Benjamin Kandel was born on January 2, 1915 in Lvov, Poland to Sigi Kandel and Elka Hahn. His father was killed during World War I. Ben moved to Krakow at the age of 19 to go to school to become an accountant. When the Nazis invaded Poland, his mother pleaded with him to leave, believing young men would be the first to be targeted. Ben walked to Russia, where he stayed for two years but was unhappy with life under the communist regime. With the help of a German soldier, he rejoined his family in 1941. Ben and his family were hidden by a Christian family until their money to pay them ran out. They were then forced to move into the Krakow ghetto. Ben was sent to work outside the ghetto, and while at work one day, his mother was taken away. She was killed in Plaszow in 1942. Ben was sent with a forced labor brigade to build parts for radios. He joined the Jewish underground but was taken before the German commandant and beaten for information and for trying to escape. His life was saved by the factory owner who needed his skilled labor.

Ben was then sent on a cattle car to Mauthausen, where he was again forced into slave labor. As the Allies closed in, Ben was sent to Ebensee. When the Nazi commandants fled the approaching Allies, Ben and the other prisoners broke into the camp’s bakery, and he managed to get out with two loaves of bread.
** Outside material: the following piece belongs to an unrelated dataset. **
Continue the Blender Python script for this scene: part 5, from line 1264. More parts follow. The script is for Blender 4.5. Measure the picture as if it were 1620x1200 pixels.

Ben was liberated by the American army in May 1945.

After liberation, Ben walked to Germany and stayed in Munich. He found out that his mother, brother and two sisters had not survived. He wrote to his aunt in the United States, who helped him immigrate to New York. Ben found work in a factory and then as a salesman in El Paso. He eventually started his own business in El Paso. He was married three times and had two children.